By MARGARETTA WA GACHERU
In Summary
- Apart from the annual Kalasha awards, Kenya hardly gives its local actors their deserved recognition.
- Kenya’s Academy Award winning actor-fashion model Lupita Nyong’o has acknowledged more than once that she is not the only outstanding actor in Kenya.
The Red Carpet was officially meant for the three
Hollywood stars who had come to Kenya, courtesy of the Villa Rosa
Kempinski Hotel.
But the carpet could have equally been meant as a marketing
moment for all the local actors, TV and film producers and photographers
who had been invited to the event specially to meet international
celebrities Ron Perlman, Tony Jaa and Michael Jai White.
The three actors, who star with Dolph Lundgrun in
the soon-to-be-premiered action thriller Skin Trade, were invited guests
of Kempinski’s general manager Manish Nambiar who is also one of the
producers of the action-packed adventure film.
During a press conference last Tuesday night, it
was asked how stars based in the States who had made Skin Trade in
Bangkok, Thailand, one of the leading global centres for sex
trafficking, would find time to come to Kenya.
Clearly their coming was not meant to reflect badly
on Kenya for its being another site where sex trafficking exists. No
mention was made, for instance, of a 2011 report by the International
Peace Institute (by IPI executive director Peter Gastrow) which claims
that up to 20,000 Somali and Ethiopian girls and women are shipped to
Nairobi and Mombasa annually after which they either “end up in brothels
[or] shipped to other parts of the world.”
Instead, Mr Nambiar was looking forward to the
actors having an outstanding stay at the Olare Mara Kempinski in Maasai
Mara after which they could tell the world that Kenya is still a
desirable destination to visit despite alarming reports to the contrary.
After Kenya, the Skin Trade team will go to Rwanda and Djibouti.
Another rationale for the actors coming to Kenya
was given by Ron Perlman who recalled that he had originally come to
Kenya more than 30 years ago to make his first movie, Quest for Fire.
“I have fond memories from that time so I was happy
to have the chance to come back to Kenya,” said the award-winning actor
best known in Kenya for his role as Clay Morrow in the popular TV
series Sons of Anarchy.
Kempinski’s regional director of public relations,
Lashley Pulsipher, further explained that Mr Nambiar had a passion for
Africa and Kenya especially which he wanted to share with the cast.
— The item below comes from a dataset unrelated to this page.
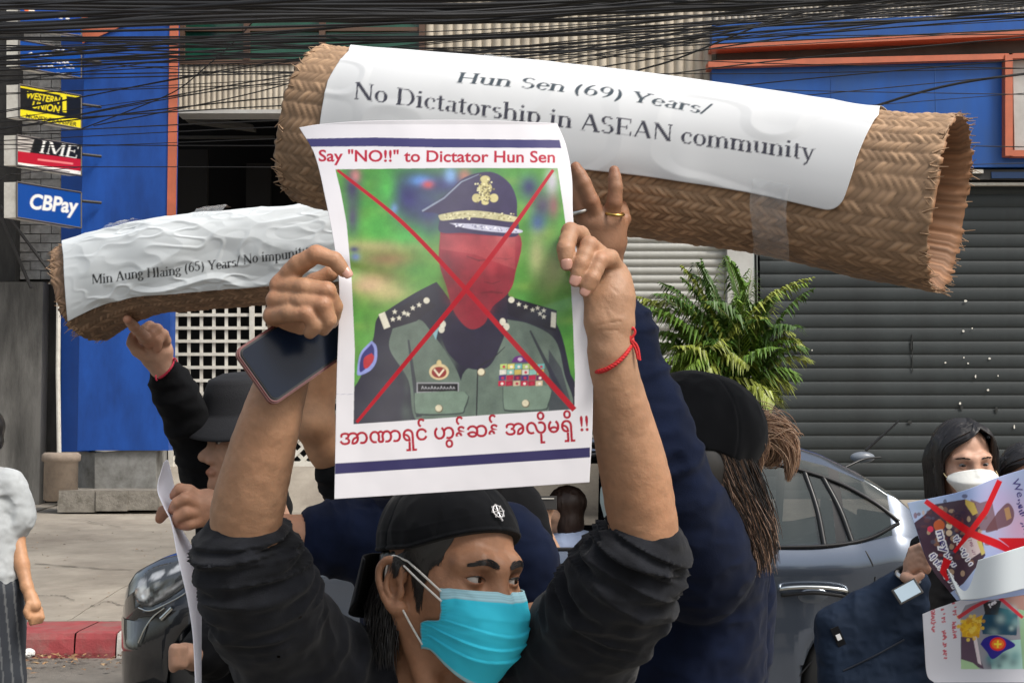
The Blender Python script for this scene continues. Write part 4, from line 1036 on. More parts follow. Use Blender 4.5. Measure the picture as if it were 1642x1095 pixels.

Kempinski’s Kenyan staff must also have known that
urban Kenyans love action-adventure films, especially ones featuring
karate, tae kwon do or even the Thai version of martial arts Muay Thai,
which is Tony Jaa’s specialty. Jaa gave a dazzling demonstration of Muay
Thai with a whirlwind series of kicks, katas and acrobatic spins that
was well received.
The Thai-born Jaa wasn’t the only martial artist in
Skin Trade. Michael Jai White, the African American actor best known in
Kenya for his performance in Tyler Perry’s Why Did I get Married 1
& 2, said he had eight black belts and used those skills generously
in Skin Trade.
Back to the Red Carpet. There was a mix of local
media people, including actors who were mainly TV and film stars, but
also several who additionally worked on stage, like Mugambi Nthige who
recently scripted and co-starred in Stories from the Mall, commemorating
the Westgate tragedy.
It was an impressive array of local talent that
featured veteran actors like Raymond Ofula and Joseph Kimani Wairimu of
Nairobi Half-Life as well as younger talents like Jacky Vike of Papa
Shirandula (on Citizen TV) and Maureen Koech of the Spielworks TV series
Lies that Bind.
Yet the other reason Kenyan actors deserve Red
Carpet treatment is because a number are well known internationally.
Stars like Naomi Ng’ang’a, Milkah Ndegwa, Nduta Florence of Lies that
Bind fall into this category since their show is screened all over West
and South Africa as well as in the UK.